---------- ENTRIES SHOWN ----------
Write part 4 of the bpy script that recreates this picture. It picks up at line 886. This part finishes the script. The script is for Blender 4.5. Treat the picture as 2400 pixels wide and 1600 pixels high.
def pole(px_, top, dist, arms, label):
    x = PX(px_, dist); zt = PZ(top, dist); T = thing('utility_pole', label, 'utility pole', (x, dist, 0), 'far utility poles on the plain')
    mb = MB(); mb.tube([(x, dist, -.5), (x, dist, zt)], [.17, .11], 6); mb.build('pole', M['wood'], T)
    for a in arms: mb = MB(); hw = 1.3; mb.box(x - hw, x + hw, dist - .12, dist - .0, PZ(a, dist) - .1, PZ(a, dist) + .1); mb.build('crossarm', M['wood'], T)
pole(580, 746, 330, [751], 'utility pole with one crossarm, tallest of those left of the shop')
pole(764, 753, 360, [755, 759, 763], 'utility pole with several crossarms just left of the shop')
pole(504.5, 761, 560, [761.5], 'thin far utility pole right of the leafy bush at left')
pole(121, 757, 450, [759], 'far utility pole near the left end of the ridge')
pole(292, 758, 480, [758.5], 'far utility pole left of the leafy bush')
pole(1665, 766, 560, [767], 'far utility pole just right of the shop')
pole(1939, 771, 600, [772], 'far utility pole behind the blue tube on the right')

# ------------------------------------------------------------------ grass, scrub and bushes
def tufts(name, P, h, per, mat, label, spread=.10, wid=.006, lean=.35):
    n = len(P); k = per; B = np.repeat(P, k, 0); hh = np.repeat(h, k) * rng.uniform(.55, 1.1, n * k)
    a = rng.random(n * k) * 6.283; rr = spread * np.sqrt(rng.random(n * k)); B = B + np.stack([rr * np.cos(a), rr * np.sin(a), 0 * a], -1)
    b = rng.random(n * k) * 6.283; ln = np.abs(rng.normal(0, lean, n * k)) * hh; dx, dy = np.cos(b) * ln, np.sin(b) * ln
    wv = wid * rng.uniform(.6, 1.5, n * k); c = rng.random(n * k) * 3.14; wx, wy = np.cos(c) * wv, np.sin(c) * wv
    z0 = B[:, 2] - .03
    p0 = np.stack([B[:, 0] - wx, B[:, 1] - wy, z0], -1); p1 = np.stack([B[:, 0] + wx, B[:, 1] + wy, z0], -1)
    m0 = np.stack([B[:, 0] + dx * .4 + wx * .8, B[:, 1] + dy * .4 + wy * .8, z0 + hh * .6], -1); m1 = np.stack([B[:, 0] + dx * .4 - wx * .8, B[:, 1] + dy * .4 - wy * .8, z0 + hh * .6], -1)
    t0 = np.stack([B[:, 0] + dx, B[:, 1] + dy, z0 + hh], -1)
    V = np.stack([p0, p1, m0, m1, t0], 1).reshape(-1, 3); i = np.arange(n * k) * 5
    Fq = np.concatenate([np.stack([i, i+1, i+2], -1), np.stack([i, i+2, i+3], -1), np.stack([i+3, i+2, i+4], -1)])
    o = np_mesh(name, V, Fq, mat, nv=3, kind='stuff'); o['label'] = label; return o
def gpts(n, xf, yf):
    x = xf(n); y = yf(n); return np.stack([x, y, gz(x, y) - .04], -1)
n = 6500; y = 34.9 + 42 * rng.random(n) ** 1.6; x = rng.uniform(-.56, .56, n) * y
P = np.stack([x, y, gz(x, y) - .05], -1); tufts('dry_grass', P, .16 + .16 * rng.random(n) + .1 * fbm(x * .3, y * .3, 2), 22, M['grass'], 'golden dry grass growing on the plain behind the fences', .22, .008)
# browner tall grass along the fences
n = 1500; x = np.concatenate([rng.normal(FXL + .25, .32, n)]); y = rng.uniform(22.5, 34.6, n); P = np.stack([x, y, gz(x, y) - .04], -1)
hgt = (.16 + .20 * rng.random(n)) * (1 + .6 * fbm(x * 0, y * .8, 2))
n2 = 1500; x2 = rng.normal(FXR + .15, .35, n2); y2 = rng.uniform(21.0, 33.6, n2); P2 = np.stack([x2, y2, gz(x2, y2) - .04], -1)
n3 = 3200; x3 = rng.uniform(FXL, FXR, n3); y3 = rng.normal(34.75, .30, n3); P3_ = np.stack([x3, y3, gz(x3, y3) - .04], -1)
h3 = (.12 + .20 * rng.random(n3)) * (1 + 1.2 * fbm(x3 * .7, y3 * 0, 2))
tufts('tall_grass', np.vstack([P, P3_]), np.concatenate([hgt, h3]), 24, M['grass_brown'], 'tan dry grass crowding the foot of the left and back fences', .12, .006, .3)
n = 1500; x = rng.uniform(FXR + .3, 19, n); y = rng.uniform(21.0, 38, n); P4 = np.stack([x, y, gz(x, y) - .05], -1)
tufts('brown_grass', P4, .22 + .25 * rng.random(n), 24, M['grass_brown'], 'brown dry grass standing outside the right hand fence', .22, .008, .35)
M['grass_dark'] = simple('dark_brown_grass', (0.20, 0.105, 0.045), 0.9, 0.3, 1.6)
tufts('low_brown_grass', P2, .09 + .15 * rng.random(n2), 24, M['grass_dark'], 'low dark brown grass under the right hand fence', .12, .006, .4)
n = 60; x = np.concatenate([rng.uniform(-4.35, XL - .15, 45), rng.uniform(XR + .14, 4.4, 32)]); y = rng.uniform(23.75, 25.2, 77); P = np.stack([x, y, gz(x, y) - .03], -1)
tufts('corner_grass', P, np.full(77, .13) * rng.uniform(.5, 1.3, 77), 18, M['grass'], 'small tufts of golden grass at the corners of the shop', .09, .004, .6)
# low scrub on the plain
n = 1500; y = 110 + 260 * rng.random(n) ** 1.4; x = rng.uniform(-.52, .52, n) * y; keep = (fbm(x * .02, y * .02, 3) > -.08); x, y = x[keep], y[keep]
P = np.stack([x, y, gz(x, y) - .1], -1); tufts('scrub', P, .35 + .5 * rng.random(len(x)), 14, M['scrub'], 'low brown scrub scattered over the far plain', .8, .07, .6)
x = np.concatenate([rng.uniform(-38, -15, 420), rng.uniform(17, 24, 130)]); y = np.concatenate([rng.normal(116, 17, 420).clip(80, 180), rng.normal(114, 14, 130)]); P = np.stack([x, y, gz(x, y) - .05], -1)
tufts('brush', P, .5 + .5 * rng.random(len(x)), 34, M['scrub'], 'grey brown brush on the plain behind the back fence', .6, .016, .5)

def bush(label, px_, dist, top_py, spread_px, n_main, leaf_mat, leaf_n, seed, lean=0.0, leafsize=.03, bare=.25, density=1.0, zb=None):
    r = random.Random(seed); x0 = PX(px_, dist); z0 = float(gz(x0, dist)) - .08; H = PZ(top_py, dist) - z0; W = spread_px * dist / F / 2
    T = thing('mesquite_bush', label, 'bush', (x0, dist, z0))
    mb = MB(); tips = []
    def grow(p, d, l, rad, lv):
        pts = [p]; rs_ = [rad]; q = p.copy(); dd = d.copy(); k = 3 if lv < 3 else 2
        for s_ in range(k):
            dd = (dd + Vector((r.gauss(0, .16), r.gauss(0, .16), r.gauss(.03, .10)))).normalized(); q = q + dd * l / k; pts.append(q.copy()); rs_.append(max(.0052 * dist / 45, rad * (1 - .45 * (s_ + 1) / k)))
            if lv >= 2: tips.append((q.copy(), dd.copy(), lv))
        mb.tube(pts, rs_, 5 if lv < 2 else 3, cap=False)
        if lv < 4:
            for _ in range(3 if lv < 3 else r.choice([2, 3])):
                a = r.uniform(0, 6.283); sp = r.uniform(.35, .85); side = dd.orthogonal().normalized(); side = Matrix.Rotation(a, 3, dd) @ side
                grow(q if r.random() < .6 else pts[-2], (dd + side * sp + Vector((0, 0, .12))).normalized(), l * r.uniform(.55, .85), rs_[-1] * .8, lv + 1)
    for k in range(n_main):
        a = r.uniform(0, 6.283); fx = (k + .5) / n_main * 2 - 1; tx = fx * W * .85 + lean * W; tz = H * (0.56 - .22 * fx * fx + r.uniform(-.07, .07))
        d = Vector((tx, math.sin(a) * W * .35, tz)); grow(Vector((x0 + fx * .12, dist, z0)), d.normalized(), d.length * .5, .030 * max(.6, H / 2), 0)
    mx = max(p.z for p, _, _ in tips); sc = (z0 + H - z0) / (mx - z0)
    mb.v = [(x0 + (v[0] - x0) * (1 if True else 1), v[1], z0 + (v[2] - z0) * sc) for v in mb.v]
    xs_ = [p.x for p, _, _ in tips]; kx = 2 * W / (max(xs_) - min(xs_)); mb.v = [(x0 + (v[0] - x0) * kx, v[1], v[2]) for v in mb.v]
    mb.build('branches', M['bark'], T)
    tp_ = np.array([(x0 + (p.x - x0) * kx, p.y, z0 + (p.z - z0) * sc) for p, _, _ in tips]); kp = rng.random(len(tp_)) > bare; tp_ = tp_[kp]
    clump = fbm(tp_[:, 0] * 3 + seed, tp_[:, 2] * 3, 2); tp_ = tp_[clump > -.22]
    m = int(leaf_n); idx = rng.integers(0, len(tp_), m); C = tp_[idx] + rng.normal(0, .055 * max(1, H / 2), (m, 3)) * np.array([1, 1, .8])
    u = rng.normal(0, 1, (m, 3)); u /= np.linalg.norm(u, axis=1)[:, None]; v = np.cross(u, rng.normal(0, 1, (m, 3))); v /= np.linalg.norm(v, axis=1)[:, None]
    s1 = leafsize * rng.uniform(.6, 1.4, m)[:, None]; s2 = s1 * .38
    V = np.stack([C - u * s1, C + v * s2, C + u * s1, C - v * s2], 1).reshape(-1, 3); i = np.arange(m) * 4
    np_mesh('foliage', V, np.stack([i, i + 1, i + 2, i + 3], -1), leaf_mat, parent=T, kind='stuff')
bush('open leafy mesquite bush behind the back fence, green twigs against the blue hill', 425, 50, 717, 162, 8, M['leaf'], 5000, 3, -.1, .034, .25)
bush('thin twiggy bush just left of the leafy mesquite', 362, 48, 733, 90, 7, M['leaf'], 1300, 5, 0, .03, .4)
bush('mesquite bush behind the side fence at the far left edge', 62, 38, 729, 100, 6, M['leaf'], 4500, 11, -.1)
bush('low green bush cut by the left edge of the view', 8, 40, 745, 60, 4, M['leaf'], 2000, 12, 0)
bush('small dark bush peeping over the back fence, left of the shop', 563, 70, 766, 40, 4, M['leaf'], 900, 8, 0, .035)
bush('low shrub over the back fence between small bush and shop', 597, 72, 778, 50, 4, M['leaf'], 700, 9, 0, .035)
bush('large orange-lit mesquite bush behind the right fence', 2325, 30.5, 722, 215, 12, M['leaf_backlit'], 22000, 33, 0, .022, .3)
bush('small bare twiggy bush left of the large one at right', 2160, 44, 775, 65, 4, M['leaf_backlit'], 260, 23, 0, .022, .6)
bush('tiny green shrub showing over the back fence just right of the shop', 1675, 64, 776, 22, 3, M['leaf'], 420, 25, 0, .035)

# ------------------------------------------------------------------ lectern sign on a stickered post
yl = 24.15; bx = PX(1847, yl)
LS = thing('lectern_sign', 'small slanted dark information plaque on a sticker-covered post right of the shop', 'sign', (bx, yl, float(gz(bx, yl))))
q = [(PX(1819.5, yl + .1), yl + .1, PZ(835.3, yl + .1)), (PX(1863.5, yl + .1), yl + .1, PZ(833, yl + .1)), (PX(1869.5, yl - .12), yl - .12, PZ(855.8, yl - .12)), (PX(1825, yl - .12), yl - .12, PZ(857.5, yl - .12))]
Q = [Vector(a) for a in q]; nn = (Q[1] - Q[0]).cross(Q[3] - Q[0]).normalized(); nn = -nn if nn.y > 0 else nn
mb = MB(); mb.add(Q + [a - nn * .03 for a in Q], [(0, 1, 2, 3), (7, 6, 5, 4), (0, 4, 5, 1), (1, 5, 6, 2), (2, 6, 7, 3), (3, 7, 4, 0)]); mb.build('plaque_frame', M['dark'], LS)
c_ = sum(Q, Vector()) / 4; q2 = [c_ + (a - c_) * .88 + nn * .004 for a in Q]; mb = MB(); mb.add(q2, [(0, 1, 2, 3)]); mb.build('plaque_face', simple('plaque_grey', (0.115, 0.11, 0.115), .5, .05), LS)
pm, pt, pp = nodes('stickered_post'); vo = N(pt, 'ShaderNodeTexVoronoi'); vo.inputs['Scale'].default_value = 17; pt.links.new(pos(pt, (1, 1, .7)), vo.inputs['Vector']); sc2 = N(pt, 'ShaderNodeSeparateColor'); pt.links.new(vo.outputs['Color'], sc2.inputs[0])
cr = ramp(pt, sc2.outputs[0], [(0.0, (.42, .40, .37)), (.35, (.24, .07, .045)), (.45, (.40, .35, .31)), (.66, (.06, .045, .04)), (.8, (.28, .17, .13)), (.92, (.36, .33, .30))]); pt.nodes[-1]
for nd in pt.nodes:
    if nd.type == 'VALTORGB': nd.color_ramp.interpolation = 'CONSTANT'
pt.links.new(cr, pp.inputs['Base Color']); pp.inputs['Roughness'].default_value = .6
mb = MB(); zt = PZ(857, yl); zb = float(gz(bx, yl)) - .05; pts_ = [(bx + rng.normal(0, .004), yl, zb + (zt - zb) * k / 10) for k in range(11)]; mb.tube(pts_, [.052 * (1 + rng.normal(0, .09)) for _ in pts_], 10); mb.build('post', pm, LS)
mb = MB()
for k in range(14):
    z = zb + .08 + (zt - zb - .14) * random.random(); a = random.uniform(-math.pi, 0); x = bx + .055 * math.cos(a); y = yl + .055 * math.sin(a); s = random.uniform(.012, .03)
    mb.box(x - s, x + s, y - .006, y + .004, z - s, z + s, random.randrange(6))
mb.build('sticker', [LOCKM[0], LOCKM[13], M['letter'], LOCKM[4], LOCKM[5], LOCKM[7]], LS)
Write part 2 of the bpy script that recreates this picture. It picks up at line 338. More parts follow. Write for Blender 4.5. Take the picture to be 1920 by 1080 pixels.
----------
From the first line of the records above to the line that contains "pole(1939, 771, 600, [772], 'far", quote each line exactly.

SOLUTION TO THIS PROBLEM:
Write part 4 of the bpy script that recreates this picture. It picks up at line 886. This part finishes the script. The script is for Blender 4.5. Treat the picture as 2400 pixels wide and 1600 pixels high.
def pole(px_, top, dist, arms, label):
    x = PX(px_, dist); zt = PZ(top, dist); T = thing('utility_pole', label, 'utility pole', (x, dist, 0), 'far utility poles on the plain')
    mb = MB(); mb.tube([(x, dist, -.5), (x, dist, zt)], [.17, .11], 6); mb.build('pole', M['wood'], T)
    for a in arms: mb = MB(); hw = 1.3; mb.box(x - hw, x + hw, dist - .12, dist - .0, PZ(a, dist) - .1, PZ(a, dist) + .1); mb.build('crossarm', M['wood'], T)
pole(580, 746, 330, [751], 'utility pole with one crossarm, tallest of those left of the shop')
pole(764, 753, 360, [755, 759, 763], 'utility pole with several crossarms just left of the shop')
pole(504.5, 761, 560, [761.5], 'thin far utility pole right of the leafy bush at left')
pole(121, 757, 450, [759], 'far utility pole near the left end of the ridge')
pole(292, 758, 480, [758.5], 'far utility pole left of the leafy bush')
pole(1665, 766, 560, [767], 'far utility pole just right of the shop')
pole(1939, 771, 600, [772], 'far utility pole behind the blue tube on the right')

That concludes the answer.